Pets are so much more than mere companions to their owners. They can be windows into the mysteries of the world, to those who have the inclination and patience to study animals' moods and behavior. They also become blank slates onto which people can assign their own aspirations, joy or fears.

Laurie Anderson Facebook

Performance artist Laurie Anderson composed her new film, "Heart of a Dog," as a fond remembrance of her rat terrier, Lolabelle. Seeing the world through Lolabelle's eyes (nothwithstanding that canines can only see blues and greens), Anderson learned to love her little dog "with a tenderness we didn't know we had." But the film is also her contemplation of mortality and the inversion layer between life and the after-life.

The film (which bows Thursday at the 53rd New York Film Festival) blends memory and mysticism into an engrossing personal essay about life pre- and post-9/11.

In one thoughtful passage, after the Twin Towers fell in Lower Manhattan, Anderson tells of taking Lolabelle to the shore. As they went on long walks together, swooping hawks who considered the little dog possible prey stirred in Lolabelle a new fear, coming from above. Anderson recognized that look, she says, as the new look of New Yorkers.

"We have passed through a door, and we would never be going back."

In addition to enjoying a shared life with the little dog (who was not only a welcome presence in her neighborhood but also quite talented as a keyboardist), Anderson, who was married to singer Lou Reed, recalls her childhood, her tangled relationship with her mother, and of friends who have passed.
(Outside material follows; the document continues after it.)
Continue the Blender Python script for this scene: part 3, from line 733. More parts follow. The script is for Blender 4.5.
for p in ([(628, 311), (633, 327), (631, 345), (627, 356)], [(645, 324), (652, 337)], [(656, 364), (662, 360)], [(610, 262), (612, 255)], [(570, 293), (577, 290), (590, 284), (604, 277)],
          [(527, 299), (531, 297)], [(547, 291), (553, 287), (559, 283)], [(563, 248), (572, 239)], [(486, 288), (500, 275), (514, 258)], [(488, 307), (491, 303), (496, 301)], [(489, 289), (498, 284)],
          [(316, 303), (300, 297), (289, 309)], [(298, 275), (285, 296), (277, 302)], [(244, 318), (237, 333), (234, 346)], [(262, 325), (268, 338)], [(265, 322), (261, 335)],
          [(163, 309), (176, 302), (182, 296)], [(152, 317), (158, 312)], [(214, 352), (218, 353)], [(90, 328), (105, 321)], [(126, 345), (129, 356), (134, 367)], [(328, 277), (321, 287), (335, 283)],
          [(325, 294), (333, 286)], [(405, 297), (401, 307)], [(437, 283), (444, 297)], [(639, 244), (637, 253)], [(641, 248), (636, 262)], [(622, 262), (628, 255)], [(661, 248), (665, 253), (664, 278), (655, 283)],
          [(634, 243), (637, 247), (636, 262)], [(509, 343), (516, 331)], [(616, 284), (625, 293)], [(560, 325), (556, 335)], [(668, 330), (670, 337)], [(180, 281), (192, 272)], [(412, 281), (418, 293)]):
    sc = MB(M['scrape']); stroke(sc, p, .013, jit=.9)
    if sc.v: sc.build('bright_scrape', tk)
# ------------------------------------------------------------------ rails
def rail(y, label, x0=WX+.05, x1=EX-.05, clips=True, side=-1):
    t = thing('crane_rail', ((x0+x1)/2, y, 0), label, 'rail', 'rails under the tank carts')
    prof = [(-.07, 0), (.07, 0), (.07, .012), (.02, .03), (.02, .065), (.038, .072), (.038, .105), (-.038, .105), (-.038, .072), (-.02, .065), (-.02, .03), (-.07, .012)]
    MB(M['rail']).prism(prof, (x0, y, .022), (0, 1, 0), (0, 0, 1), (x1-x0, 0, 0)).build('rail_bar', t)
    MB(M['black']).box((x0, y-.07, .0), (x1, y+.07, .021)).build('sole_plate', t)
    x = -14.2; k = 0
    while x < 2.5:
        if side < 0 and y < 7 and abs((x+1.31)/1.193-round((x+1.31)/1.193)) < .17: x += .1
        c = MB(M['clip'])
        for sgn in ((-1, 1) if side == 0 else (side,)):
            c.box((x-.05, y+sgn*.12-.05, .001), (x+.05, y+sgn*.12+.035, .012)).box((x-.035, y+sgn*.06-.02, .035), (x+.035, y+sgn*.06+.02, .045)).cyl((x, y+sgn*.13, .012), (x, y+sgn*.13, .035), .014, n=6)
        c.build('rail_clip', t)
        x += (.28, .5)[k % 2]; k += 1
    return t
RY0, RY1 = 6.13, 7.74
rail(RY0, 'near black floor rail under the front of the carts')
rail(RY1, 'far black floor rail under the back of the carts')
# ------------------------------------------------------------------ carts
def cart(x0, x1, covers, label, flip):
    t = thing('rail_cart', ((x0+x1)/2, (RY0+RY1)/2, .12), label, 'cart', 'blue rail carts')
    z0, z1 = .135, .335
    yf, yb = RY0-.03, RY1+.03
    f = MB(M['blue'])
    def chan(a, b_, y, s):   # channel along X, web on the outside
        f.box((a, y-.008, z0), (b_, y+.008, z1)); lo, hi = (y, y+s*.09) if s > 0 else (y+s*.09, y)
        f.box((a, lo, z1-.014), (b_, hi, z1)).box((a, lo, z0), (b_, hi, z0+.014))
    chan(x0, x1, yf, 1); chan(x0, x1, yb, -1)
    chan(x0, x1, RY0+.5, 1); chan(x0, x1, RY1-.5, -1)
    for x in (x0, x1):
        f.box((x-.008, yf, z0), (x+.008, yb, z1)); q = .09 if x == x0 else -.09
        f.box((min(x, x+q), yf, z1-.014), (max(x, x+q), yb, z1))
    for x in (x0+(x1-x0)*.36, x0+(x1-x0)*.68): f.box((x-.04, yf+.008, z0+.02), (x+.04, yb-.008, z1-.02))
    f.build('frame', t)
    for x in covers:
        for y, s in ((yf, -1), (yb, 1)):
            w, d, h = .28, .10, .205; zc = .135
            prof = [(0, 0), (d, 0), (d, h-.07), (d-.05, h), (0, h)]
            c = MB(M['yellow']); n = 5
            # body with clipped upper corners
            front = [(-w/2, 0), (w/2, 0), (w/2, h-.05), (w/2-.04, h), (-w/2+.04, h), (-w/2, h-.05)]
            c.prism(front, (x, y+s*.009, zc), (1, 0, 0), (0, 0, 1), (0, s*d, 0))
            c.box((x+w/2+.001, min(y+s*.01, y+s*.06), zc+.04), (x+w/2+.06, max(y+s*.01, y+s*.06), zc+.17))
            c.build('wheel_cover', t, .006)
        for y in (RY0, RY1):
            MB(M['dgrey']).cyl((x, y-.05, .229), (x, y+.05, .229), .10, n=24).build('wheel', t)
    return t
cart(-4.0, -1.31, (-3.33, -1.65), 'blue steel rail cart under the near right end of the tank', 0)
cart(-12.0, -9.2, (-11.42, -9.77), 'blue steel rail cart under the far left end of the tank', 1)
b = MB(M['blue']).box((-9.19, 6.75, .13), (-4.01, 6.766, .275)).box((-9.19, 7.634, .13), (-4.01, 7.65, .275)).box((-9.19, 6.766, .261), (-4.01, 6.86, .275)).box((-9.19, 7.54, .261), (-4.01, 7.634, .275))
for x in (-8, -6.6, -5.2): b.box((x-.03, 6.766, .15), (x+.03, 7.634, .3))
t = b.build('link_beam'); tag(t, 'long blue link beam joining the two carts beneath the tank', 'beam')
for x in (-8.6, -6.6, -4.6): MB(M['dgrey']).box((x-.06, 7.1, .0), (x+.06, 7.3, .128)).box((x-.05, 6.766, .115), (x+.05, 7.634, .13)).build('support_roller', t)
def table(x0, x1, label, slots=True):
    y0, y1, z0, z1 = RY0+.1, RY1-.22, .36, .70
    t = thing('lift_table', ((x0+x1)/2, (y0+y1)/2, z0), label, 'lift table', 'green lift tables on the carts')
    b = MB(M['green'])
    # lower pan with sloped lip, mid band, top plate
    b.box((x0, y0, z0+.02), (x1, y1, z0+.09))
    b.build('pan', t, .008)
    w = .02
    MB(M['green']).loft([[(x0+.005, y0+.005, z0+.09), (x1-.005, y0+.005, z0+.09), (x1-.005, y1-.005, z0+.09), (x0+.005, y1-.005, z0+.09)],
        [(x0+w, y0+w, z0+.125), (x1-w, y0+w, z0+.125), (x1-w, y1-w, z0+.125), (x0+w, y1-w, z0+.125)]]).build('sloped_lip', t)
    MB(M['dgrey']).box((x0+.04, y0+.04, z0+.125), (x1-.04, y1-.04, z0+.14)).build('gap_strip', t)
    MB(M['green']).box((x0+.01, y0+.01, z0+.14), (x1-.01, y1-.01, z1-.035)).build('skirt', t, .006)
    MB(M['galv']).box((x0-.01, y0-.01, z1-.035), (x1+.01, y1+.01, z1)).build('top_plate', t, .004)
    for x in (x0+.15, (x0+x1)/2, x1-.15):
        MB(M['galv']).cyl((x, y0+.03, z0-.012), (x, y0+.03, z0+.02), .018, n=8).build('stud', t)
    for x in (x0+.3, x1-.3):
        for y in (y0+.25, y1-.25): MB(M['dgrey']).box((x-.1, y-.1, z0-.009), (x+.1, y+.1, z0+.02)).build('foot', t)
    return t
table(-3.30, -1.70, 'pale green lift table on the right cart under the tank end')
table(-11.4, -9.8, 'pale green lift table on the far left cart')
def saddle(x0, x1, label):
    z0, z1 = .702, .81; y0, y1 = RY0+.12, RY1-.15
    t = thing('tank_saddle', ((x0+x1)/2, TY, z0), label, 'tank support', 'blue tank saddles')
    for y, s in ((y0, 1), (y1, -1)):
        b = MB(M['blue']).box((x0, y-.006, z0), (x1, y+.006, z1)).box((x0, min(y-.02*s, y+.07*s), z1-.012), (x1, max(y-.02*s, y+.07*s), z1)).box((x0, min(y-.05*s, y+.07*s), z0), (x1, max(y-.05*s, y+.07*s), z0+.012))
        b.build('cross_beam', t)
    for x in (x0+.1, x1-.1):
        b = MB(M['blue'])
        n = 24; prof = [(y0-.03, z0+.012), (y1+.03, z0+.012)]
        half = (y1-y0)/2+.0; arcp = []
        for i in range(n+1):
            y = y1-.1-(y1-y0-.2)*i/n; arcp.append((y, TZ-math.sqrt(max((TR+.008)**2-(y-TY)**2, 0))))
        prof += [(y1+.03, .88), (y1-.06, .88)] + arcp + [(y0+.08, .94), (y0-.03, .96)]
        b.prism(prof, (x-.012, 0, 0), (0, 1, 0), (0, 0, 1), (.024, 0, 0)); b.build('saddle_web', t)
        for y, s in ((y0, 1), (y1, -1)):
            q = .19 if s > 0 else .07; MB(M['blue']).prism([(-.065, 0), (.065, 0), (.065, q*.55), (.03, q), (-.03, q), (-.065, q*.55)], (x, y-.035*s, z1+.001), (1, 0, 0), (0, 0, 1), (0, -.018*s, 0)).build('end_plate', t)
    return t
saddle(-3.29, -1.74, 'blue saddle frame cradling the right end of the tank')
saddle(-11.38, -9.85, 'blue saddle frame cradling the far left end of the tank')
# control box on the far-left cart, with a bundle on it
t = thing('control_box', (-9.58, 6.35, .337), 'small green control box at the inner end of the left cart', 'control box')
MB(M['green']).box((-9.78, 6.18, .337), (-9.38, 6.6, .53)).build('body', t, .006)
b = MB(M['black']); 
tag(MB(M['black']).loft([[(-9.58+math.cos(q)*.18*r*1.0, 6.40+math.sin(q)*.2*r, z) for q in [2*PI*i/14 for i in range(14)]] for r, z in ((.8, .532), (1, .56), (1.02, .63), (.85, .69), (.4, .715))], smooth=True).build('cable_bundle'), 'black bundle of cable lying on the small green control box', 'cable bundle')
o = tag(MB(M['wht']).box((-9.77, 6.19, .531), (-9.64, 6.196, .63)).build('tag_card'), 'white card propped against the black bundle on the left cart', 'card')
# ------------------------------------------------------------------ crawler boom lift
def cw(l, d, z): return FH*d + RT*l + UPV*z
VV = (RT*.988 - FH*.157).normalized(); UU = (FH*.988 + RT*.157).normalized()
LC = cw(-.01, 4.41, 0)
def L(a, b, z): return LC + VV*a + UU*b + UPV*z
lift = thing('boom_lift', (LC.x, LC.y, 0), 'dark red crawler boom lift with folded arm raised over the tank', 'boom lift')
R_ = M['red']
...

Keyboardist-vocalist Lolabelle, from "Heart of a Dog." Celluloid Dreams

The film's beautifully-rendered animation is blended with paintings, video, 8mm home movies and collages of footage representing our world, surveillance cameras' capture and dissection of our experiences, and the transitional state (what the Tibetans refer to as the Bardo) through which the dying pass to whatever it is that awaits them.

Lolabelle's death precipitates not only Facebook notifications from the dog's account, but also Anderson's meditations on Buddhist thought about death, empathy, and the power of stories -- stories of own lives, which we tell and re-tell, parse and edit, until they are comfortable, and only a portion of the truth. "You get your story and you hold onto it," Anderson says, "and every time you tell it you forget it more."

The film is mesmerizing, and a little heart-wrenching -- and if you've ever had a pet, totally familiar.

"Heart of a Dog," released by Abramorama, opens theatrically October 21, and will be telecast on HBO in 2016. The film is not rated. 75 mins.